An environmental study on starch aerogel for drug delivery applications: effect of plant scale-up

The aim of this work is the evaluation and minimization, using a life cycle assessment approach, of the environmental impacts of starch aerogel production on different scale plants. Aerogels are porous structures, which can be used as carriers for delivery systems; they are obtained through a supercritical drying. The impacts related to the production of 1 g of starch aerogel on two different scales (vessel internal volumes equal to 0.5 and 5.2 L) were evaluated and compared. The environmental impacts on an industrial scale plant were also simulated. All the quantities related to materials, energy consumption and emissions to air, soil and water were reported to the chosen functional unit (1 g of starch aerogel obtained on bench or pilot scale plant). Data were analysed using SimaPro 8.0.5 software, whereas the Ecoinvent 3.1 database and primary data were used for the life cycle inventory, according to the reference standard for LCA (i.e., ISO 14040-14044). A detailed analysis, following a gate-to-gate approach to quantify the emissions at plant level, which are generalizable for all polysaccharides' aerogel productions, was performed. In order to complete the study, the results of a cradle-to-gate analysis, quantifying the emissions at overall level, which are complete but related only to corn starch aerogel production, were also proposed. The IMPACT 2002+ method was used to evaluate the effect of the production on the midpoint and damage impact categories. Scaling-up the starch aerogel production from bench to pilot scale induced a substantial reduction of the impacts on all the categories.
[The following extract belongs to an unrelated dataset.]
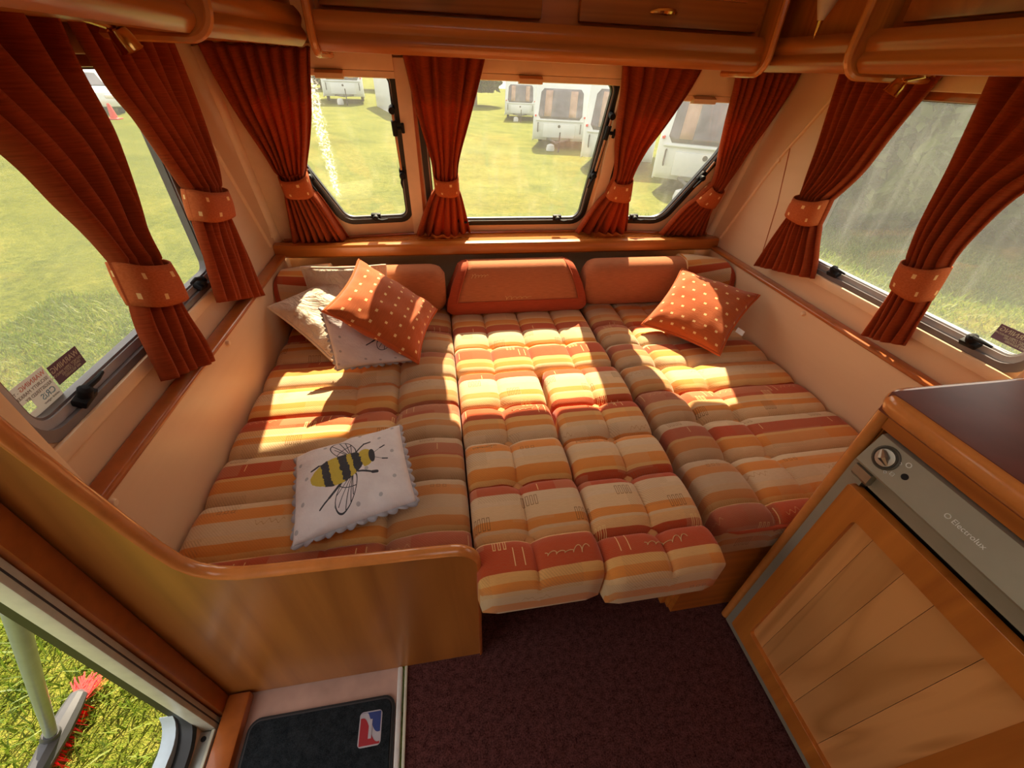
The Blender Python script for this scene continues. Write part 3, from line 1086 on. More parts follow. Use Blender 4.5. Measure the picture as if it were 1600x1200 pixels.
# bunk bases
o = obj('bunk_base', bx(-0.68, 0.025, 0.494, 1.98, 0.002, 0.345), 'cherry_y')
tag(o, 'wooden base box under the entrance-side bunk behind the partition', 'bunk base')
t = thing('bunk_base', 'wooden base box under the bunk beside the fridge', 'bunk base')
obj('front_panel', bx(0.655, 1.32, 0.500, 0.515, 0.002, 0.345), 'cherry_x', t)
obj('side_panel', bx(0.650, 0.665, 0.515, 1.98, 0.002, 0.345), 'cherry_y', t)
obj('support_leg', bx(0.634, 0.647, 0.530, 0.552, 0.002, 0.345), 'cherry_z', t)
t = thing('slatted_base', 'pull-out slatted support under the two middle seat cushions', 'slatted base')
obj('rail', bx(0.04, 0.06, 0.60, 1.97, 0.30, 0.345), 'maple_y', t)
obj('rail', bx(0.60, 0.62, 0.60, 1.97, 0.30, 0.345), 'maple_y', t)
for k in range(12):
    y = 0.62 + k * 0.112
    obj('slat', bx(0.03, 0.63, y, y + 0.06, 0.346, 0.358, bev=0.003), 'maple_x', t)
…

On both scales, the analysis made using midpoint categories showed that supercritical drying step strongly affected carcinogens and mineral extraction, whereas alcogel production step strongly affected respiratory organics. Solutions aimed at minimizing these impacts were proposed. The performed analysis, using both midpoint and endpoint categories, allowed to identify the aerogel production weak points and propose improved solutions. Global emissions related to starch aerogel production were lowered passing from bench scale to pilot scale. By using damage categories, it was possible to quantify a global reduction of 40% of the emissions on human health, climate change, ecosystem quality and resources. The simulation on industrial scale led to a total reduction of 82% of the damage with respect to pilot scale plant and of 95% with respect to bench scale plant.